The use of these chemicals was scrutinized because many drilling companies kept their proprietary formulas confidential. But in 2011, the House Energy and Commerce Committee released an informative report. About 750 chemicals are used by drilling companies and 25 of them are classified as hazardous under the Clean Air Act, nine of the chemicals are on the blacklist of the Safe Drinking Water Act and 14 are known or potential carcinogens, like benzene. Harmful subterranean chemicals like arsenic and mercury present at these depths sometimes wash up in the flowback as well.

In West Virginia, 75,000 gallons of fracking wastewater were released into a forest over a two-day testing period, with roughly the same result as taking a bath in hydrochloric acid. Within two days, all ground vegetation had died; in 10 days, tree leaves began turning brown (in June); and in two years, more than half of the trees had died.
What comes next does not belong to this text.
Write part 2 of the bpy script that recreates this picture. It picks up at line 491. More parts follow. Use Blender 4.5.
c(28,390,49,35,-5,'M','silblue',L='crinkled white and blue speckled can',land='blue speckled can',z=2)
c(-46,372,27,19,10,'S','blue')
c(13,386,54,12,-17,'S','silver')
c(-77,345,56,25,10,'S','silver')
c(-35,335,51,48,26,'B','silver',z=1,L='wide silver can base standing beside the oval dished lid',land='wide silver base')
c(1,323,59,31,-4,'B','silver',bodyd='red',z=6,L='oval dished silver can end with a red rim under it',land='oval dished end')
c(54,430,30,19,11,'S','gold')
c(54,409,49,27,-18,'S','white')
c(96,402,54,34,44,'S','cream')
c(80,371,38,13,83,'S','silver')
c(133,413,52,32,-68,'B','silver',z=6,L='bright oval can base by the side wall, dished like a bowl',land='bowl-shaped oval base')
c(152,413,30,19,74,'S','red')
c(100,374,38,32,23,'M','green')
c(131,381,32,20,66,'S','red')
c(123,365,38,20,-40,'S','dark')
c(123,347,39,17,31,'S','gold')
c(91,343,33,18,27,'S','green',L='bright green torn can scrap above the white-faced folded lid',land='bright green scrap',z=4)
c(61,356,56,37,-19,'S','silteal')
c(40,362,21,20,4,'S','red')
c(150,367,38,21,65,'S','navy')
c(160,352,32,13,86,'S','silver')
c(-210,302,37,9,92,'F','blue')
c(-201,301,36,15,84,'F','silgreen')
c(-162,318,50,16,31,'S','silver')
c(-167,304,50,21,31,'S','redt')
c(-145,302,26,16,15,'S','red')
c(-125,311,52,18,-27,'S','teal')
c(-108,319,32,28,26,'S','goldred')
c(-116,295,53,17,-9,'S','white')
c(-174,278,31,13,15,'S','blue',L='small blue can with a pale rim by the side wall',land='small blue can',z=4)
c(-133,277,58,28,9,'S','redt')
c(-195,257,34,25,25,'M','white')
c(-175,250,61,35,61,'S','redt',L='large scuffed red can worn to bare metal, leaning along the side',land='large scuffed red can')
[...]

The most problematic part of fracking is the lack of regulation and the number of errors in procedure due to negligence or ignorance. Of course, the wastewater is supposed to be treated before being disposed of. But in reality, sometimes the wastewater is simply dumped into rivers. Sometimes it’s stored in a pit; then it rains, and the pit overflows.

The well bore is supposed to be lined with foolproof concrete to seal in methane for collection. In reality, the cement cracks and unsafe methane levels have been reported in many homes’ drinking water. In one of the most memorable scenes of Gasland, the documentary that brought fracking to national attention, a Colorado man’s faucet water erupts into flame as he holds a lighter near. Methane also leaks into the atmosphere and contributes to the greenhouse gas effect.

And despite linking both fracking and wastewater disposal to increasing numbers and magnitudes of earthquakes, in 2009, only 3 percent of the 75,000 fracking wells in the country were seismically monitored.

How long can the end justify the means? Natural gas burns cleaner and costs less, but we must vandalize the earth to harvest it. The issue transcends politics and enters the realms of our wellbeing, the future and the conservation of the natural ecology which has sustained humans for as long as we’ve existed.